Connect Four Over Colorado

Doc snapped this aerial photo from his window seat. It depicts “farms with center-fed irrigation, in the San Luis Valley of Colorado”. It immediately reminded me of a childhood game, Connect Four:

Speaking of flying, Doc recently posted a flight hacker’s guide, which travelers may find useful.

UPDATE: Thinking about this, did anybody else notice that they’re wasting a bunch of space for each circle-in-a-square? Roughly 22%, if I’m not incorrect. Mind you, water is surely a scarcer resource than land, so I’m sure the circles are a wiser approach. And maybe they grow some low-water crop in the extra 22%?

7 comments

  1. Perhaps the corners could be left for native vegetation/wildlife. Although I realize thats idealistic & unlikely.

  2. That does seem a little wasteful.

    On a side note, the geek in me worked out the actual numbers and it’s closer to 21.5%.

    Square area = 2 x 2 = 4
    Circle area = pi x 1 = 3.14159…

    4 – 3.14159… = 0.85841
    0.85841/4 = 0.2146 = ~21.5%

  3. Is it just me, or could they reduce that 21.46% by offsetting the rows and overlapping the uncultivated areas of the squares.

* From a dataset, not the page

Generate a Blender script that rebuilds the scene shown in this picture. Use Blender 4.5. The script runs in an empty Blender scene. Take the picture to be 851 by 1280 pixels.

But then again, the uncultivated areas between squares can be used for transporting machinery to each square. If they overlapped, that would result in crop damage when the farmers need to transport machinery to a square with no road access, which would be pretty much all of them.

  4. I’m pretty sure there’s a servo-controlled end-of-pivot sprinkler design that can square up the circle, but apparently the cost/benefit doesn’t make it an obvious buy and install.

    If you “fly” around, you can find places where (semi-)circles are offset to make a less wasteful fit, but ease of surveying and road-building (and driving a tractor) on a grid makes that the default pattern.

  5. Actually, you can see some of the fields in Doc’s pictures have their corners irrigated, and the fallow corners greatly reduced. I’d guess the “hard circles” are on their gradual way out.

  6. Thankyou for posting these pics, I was on google earth researching land when I saw the crop “circles”, I showed my husband because he has never seen them but I had quite a few times travel by plane. It was nice to show him something different that he would believe.